Hurlevur has said he doesn't really know python so he couldn't review this PR, Tehhowch is probably not going to appear any time soon, so this is one of the only options for actually getting reviews on this thing.

tibetiroka avatar Sep 25 '22 10:09 tibetiroka

Sorry, I had some pending review-comments (which by accident were not posted yet).

petervdmeer avatar Sep 25 '22 11:09 petervdmeer

Although it doesn't seem to limit its search to the source/ and tests/unit/ directory.

Peter wanted the script to be independent of any directory structure changes (probably because of his refactor pr), which it already was. If I limit the search to those directories, I'd be going against that goal, and I also fail to see what it would gain for us.
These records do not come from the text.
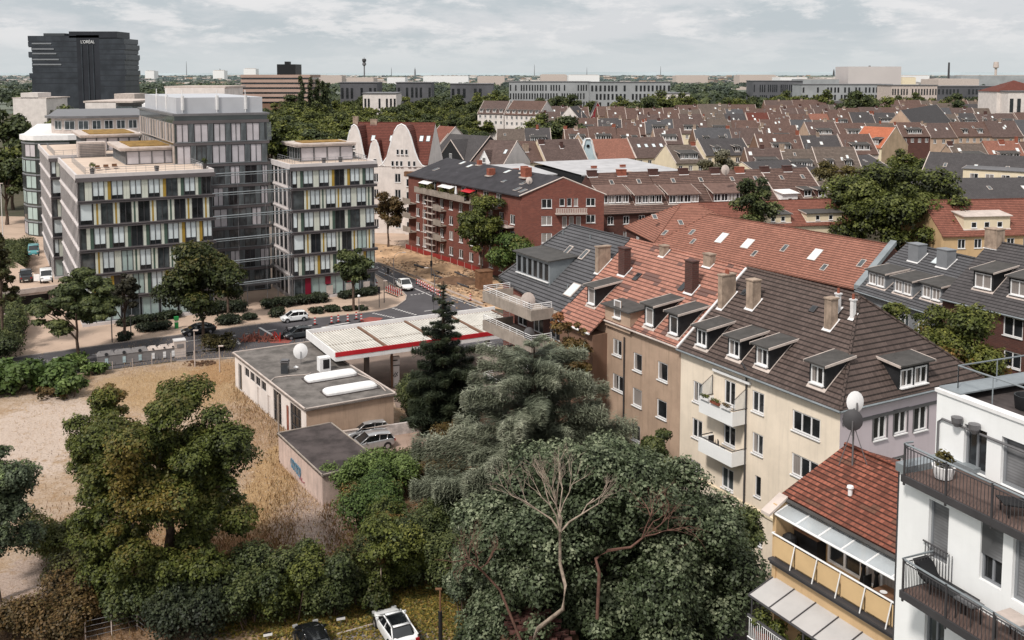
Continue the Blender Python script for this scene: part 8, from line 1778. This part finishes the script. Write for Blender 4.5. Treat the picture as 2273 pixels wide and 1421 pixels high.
# dry grass and ground cover
def inpix(n, polys, g, jit=1.0):
    out = []
    for x0, y0, x1, y1, wgt in polys:
        m = int(n*wgt); u = g.random(m); v = g.normal(size=m)*.5+.5; x = x0+(x1-x0)*u; y = y0+(y1-y0)*v; out.append(np.c_[x, y])
    q = np.concatenate(out); q = q[(q[:, 1] > 535)]; Y = F*H/(q[:, 1]-CY+F*math.tan(PITCH)); return np.c_[(q[:, 0]-CX)/F*Y, Y, np.zeros(len(q))]
def grass(name, lab, n, polys, cols, h, seed, upright=True, cat='grass', leaf=.5, elong=5):
    g = np.random.default_rng(seed); p = inpix(n, polys, g); m = len(p); cl = g.normal(size=(m, 3))*np.array([.25, .25, 0]); p = p+cl; K = np.array(cols); t = g.random(m)*(len(K)-1.001); i0 = t.astype(int); f = (t-i0)[:, None]; col = (K[i0]*(1-f)+K[i0+1]*f)*(.7+.6*g.random((m, 1)))
    hh = h*(.4+.9*g.random(m)); p[:, 2] = hh*.45; hh = hh/elong if upright else hh
    if upright: me = leafcloud(name, p, np.c_[g.normal(size=(m, 2)), np.full(m, .25)], hh, col, M['leaf'], elong=elong, axis=np.c_[g.normal(size=(m, 2))*.35, np.ones(m)])
    else: me = leafcloud(name, p, np.c_[g.normal(size=(m, 2))*.5, np.ones(m)], leaf*(.6+.8*g.random(m)), col, M['leaf'])
    o = bpy.data.objects.new(name, me); COL.objects.link(o); tag(o, lab, cat); o['kind'] = 'stuff'
STRAW = [lin((190, 160, 120)), lin((212, 184, 146)), lin((166, 134, 98)), lin((198, 172, 136))]; WEED = [lin((132, 100, 68)), lin((104, 82, 54)), lin((150, 116, 84)), lin((96, 88, 52))]
grass('dry_grass', 'straw coloured dry grass on the vacant lot', 20000, [(250, 800, 560, 900, .3), (430, 880, 640, 1000, .16), (540, 960, 700, 1150, .26), (480, 1100, 640, 1260, .12), (180, 880, 560, 930, .1), (0, 880, 260, 1000, .04)], STRAW, .34, 31, elong=3)
grass('brown_weeds', 'brown and reddish weeds along the lot edges', 20000, [(420, 1180, 640, 1330, .3), (60, 1250, 360, 1421, .25), (700, 1080, 800, 1260, .14), (500, 850, 620, 960, .1), (580, 920, 720, 1120, .08), (640, 780, 700, 800, .02), (900, 1050, 1040, 1140, .15), (330, 1330, 600, 1400, .15)], WEED, .42, 32, elong=2.4)
grass('ground_cover', 'yellow green ivy ground cover around the car park', 42000, [(560, 1330, 1080, 1440, .75), (440, 1390, 700, 1440, .2), (1000, 1330, 1200, 1480, .2)], [lin((86, 92, 44)), lin((140, 124, 58)), lin((64, 74, 38)), lin((166, 140, 70)), lin((104, 76, 52))], .16, 33, False, 'ground cover', .2)
grass('rubble', 'loose stones and rubble scattered over the sandy lot', 7000, [(0, 880, 700, 1200, .8), (580, 1120, 760, 1240, .3)], [lin((150, 130, 116)), lin((206, 190, 176)), lin((110, 92, 78))], .05, 34, False, 'rubble', .12)

grass('excavation_debris', 'clods, boards and stones strewn over the sandy excavation', 2600, [(845, 560, 1080, 600, .45), (960, 590, 1080, 650, .55)], [lin((120, 92, 70)), lin((210, 184, 156)), lin((96, 74, 58)), lin((170, 140, 112))], .1, 35, False, 'debris', .55)
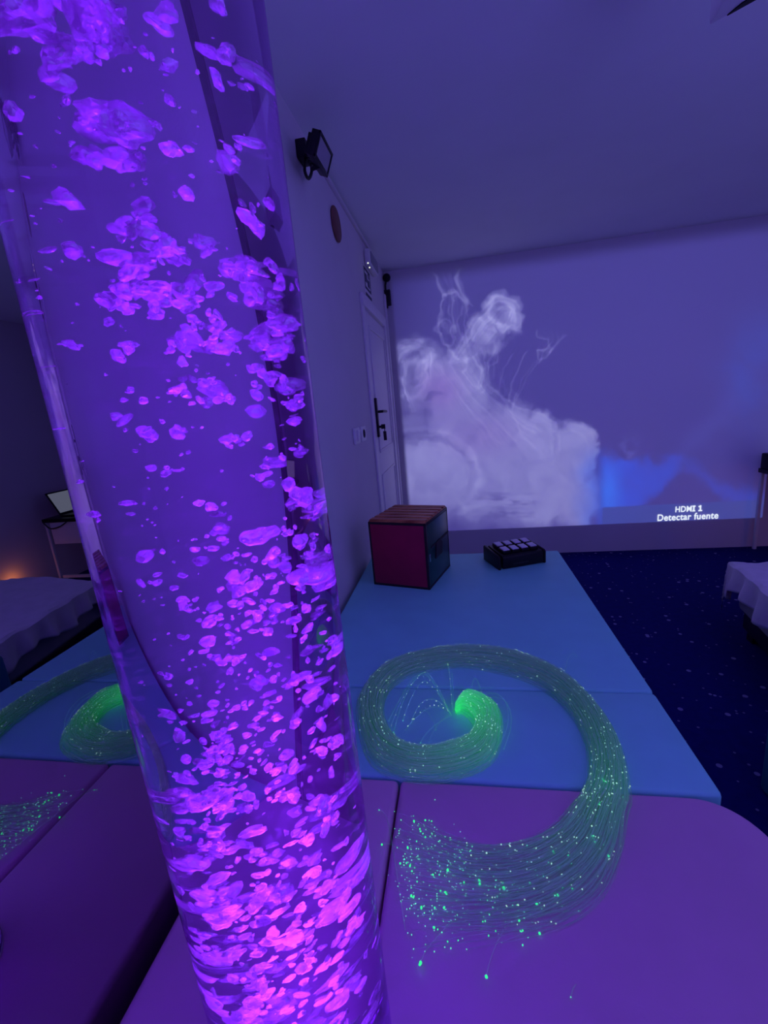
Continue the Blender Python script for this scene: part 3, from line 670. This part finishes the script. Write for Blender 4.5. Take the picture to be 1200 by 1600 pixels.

Also, the actual filter on the search is based on file extensions, and I don't think any .cpp or .h files will be added to the project that are not subject to these formatting rules.

tibetiroka avatar Sep 30 '22 16:09 tibetiroka

I addressed the relevant parts of @tehhowch's review from the other PR:

  • removed globals
  • moved file I/O to main
  • added check for line separators (in case Git / GitHub doesn't force them)
  • Moved the compilation of regexes to their declaration, instead of reassigning later
    • I kept the inner dictionaries though, because I don't think using them will ever become a performance issue, and they look cleaner in my opinion
  • Removed 'file' from errors/warnings, and reformatted the output
    • The new format is:

       source/Account.cpp
       	ERROR: line 40: consecutive whitespace characters in 'credits  = 0;'
       	WARNING: line 22: includes are not in alphabetical order in '#include <sstream>'
      
    • In this system, errors are always displayed before warnings for a particular file, although that is easy to change.

  • Removed the file parameter from most functions. Some checks require the file name/path (like the copyright or include checks), so i still had to pass it to some functions, but not to most.

EDIT: The checks failed because somebody decided to choose this time to warn us about the Ubuntu 18.04 images in CI.

tibetiroka avatar Oct 18 '22 15:10 tibetiroka

I moved the style fixes to this PR, as requested in the discord server.

tibetiroka avatar Nov 15 '22 19:11 tibetiroka

This is a useful set of style checks and all review-comments seem to be addressed. Let's get those checks to production.